Earnings: Earnings-per-share for Target’s third quarter were $1.09, up 20 percent from 2017, but below Wall Street’s expectation of $1.12, according to Reuters. Additionally, operating income margin rates fell to 4.6 percent in the quarter, compared to 5 percent in 2017, and gross margins fell from 29.6 percent in 2017 to 28.7 percent in Q3 of 2018, too. The retailer said the decline could be explained by higher supply chain costs driven by “growth in digital fulfillment costs” and the timing of “holiday-related inventory receipts” compared with 2017.

CEO’s Take: At the beginning of 2017, Target laid out a plan to begin a series of investments to bulk up its digital sales and fulfillment options.
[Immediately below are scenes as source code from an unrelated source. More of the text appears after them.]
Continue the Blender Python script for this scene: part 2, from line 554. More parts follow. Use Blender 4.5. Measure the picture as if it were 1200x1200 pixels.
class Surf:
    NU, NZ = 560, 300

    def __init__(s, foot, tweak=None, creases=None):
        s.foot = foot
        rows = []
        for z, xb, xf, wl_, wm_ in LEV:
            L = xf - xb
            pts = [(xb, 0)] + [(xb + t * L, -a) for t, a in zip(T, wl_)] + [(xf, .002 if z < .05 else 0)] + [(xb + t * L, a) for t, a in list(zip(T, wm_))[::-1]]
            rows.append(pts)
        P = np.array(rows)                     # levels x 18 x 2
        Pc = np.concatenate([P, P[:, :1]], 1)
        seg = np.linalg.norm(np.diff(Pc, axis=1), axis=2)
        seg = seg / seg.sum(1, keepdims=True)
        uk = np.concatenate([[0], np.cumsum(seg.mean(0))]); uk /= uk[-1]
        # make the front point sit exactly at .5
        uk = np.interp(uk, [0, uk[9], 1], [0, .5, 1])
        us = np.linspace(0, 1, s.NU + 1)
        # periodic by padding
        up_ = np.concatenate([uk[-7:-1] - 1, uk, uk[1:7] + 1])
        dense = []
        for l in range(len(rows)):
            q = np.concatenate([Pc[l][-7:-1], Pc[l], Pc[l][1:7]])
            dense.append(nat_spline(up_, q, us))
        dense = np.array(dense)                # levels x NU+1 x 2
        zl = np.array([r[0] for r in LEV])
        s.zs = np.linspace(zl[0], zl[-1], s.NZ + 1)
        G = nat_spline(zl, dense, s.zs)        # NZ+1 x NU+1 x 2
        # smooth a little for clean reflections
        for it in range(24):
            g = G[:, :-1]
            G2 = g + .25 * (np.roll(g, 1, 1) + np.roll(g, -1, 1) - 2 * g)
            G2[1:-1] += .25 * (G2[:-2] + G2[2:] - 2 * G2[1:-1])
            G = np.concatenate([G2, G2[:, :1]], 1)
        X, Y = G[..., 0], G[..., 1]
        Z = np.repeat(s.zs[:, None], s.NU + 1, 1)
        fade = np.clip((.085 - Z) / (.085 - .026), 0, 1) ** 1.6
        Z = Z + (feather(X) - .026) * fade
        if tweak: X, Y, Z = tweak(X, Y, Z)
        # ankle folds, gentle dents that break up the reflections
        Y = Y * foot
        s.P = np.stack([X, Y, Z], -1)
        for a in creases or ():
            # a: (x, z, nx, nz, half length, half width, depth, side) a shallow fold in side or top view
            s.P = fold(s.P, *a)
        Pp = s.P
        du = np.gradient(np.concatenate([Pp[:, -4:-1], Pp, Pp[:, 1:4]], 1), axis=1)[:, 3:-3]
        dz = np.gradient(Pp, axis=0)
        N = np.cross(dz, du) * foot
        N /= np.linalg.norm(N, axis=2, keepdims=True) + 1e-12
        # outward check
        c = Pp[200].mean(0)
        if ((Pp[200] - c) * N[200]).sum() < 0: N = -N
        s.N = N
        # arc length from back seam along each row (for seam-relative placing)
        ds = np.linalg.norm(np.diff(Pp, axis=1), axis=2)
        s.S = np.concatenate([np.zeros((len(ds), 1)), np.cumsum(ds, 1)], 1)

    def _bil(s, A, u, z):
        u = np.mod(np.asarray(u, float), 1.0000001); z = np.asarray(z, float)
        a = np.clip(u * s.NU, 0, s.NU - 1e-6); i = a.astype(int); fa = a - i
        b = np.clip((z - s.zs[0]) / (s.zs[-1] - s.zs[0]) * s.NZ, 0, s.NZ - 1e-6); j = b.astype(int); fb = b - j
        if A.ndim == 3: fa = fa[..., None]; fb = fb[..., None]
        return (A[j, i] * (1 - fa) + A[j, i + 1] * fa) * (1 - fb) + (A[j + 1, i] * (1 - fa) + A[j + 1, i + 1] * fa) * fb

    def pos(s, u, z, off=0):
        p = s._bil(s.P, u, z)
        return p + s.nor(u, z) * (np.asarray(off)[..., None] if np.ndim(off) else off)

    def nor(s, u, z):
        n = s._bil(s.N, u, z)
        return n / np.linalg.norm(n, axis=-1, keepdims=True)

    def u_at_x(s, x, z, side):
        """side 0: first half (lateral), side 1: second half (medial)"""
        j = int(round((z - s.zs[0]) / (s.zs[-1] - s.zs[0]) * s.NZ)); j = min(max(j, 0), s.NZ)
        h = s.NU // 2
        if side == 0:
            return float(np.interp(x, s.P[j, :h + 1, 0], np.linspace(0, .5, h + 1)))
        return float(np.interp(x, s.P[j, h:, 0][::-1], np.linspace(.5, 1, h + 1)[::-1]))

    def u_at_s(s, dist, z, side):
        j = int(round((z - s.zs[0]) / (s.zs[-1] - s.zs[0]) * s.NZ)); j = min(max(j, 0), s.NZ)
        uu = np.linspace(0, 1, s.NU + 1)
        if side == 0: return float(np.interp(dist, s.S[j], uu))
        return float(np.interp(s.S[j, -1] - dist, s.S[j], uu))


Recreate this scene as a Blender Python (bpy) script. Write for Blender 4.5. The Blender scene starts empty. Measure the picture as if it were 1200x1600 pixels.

Those investments were at the forefront of Target CEO Brian Cornell’s mind.

“While digital channel sales continue to grow rapidly, we are benefiting from healthy traffic and sales growth in our stores as well,” Cornell said. “This growth reflects the capital we are investing in our remodel program, enhancements of the assortment and presentation in key categories and investments in our team, which will help them provide an elevated experience and higher level of service.”

Continuing, he said, “And to support these plans, we will deliver a compelling drumbeat of marketing and holiday promotions designed to keep Target top of mind with our guests throughout the holiday season. While continuing to focus on delivering consistent value by ensuring we are priced right daily.”